6 Economische Uitvoerbaarheid
Bij de voorbereiding van een ruimtelijk plan dient, op grond van artikel 3.1.6 lid 1, sub f van het Bro, onderzoek plaats te vinden naar de (economische) uitvoerbaarheid van het plan. In principe dient bij vaststelling van een ruimtelijk besluit tevens een exploitatieplan vastgesteld te worden om verhaal van plankosten zeker te stellen. Op basis van ‘afdeling 6.4 grondexploitatie', artikel 6.12, lid 2 van de Wro kan de gemeenteraad bij het besluit tot vaststelling van het bestemmingsplan echter besluiten geen exploitatieplan vast te stellen indien:
- het verhaal van kosten van de grondexploitatie over de in het plan of besluit begrepen gronden anderszins verzekerd is;
- het bepalen van een tijdvak of fasering als bedoeld in artikel 6.13, eerste lid, onder c, 4°, onderscheidenlijk 5°, niet noodzakelijk is;
- het stellen van eisen, regels, of een uitwerking van regels als bedoeld in artikel 6.13, tweede lid, onderscheidenlijk b, c of d, niet noodzakelijk is.
Planspecifiek
Het project betreft de realisatie van een brandstofverkooppunt op de hoek Spoorlaan-Bennebroekerweg.

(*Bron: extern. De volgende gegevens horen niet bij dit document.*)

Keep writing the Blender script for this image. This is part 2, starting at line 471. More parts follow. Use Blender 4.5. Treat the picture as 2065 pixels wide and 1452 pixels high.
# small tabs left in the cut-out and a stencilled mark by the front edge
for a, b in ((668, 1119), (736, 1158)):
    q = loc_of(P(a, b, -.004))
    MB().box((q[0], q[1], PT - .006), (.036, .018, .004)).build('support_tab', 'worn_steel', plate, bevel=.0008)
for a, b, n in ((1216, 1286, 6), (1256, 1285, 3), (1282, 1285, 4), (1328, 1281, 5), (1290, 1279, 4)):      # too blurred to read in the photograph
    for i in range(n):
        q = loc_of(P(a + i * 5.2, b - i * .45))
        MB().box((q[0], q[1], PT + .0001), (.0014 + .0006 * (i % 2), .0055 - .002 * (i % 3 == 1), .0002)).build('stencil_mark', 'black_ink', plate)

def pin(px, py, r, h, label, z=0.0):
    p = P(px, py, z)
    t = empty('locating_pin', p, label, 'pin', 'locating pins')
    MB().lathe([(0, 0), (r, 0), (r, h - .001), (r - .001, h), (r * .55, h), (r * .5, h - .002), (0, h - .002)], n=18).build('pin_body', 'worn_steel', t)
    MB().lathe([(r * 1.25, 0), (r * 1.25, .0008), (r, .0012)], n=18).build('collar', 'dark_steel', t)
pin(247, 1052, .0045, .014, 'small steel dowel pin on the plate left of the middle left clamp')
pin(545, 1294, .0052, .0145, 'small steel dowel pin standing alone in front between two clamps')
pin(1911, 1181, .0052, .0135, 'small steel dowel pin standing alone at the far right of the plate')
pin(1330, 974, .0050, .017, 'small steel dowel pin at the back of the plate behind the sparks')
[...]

De gemeentelijke kosten in verband met de realisatie worden via gronduitgifte (uitgifte in erfpacht) op erfpachter verhaald. Hiermee kan afgezien worden van het vaststellen van een exploitatieplan of het afsluiten van een anterieure overeenkomst. De economische uitvoerbaarheid zal met het afsluiten van een erfpachtovereenkomst worden aangetoond.
7 Maatschappelijke Uitvoerbaarheid
Het ontwerpwijzigingsplan zal conform afdeling 3.4 Awb gedurende 6 weken ter inzage gelegd worden. Hierbij is er de mogelijkheid van zienswijzen voor een ieder, ook voor overlegpartners. Na vaststelling door het college van Burgemeester en Wethouders zal het vaststellingsbesluit bekend gemaakt worden. Het wijzigingsplan ligt na bekendmaking dan 6 weken ter inzage. Gedurende deze termijn is er de mogelijkheid van beroep bij de Afdeling bestuursrechtspraak Raad van State.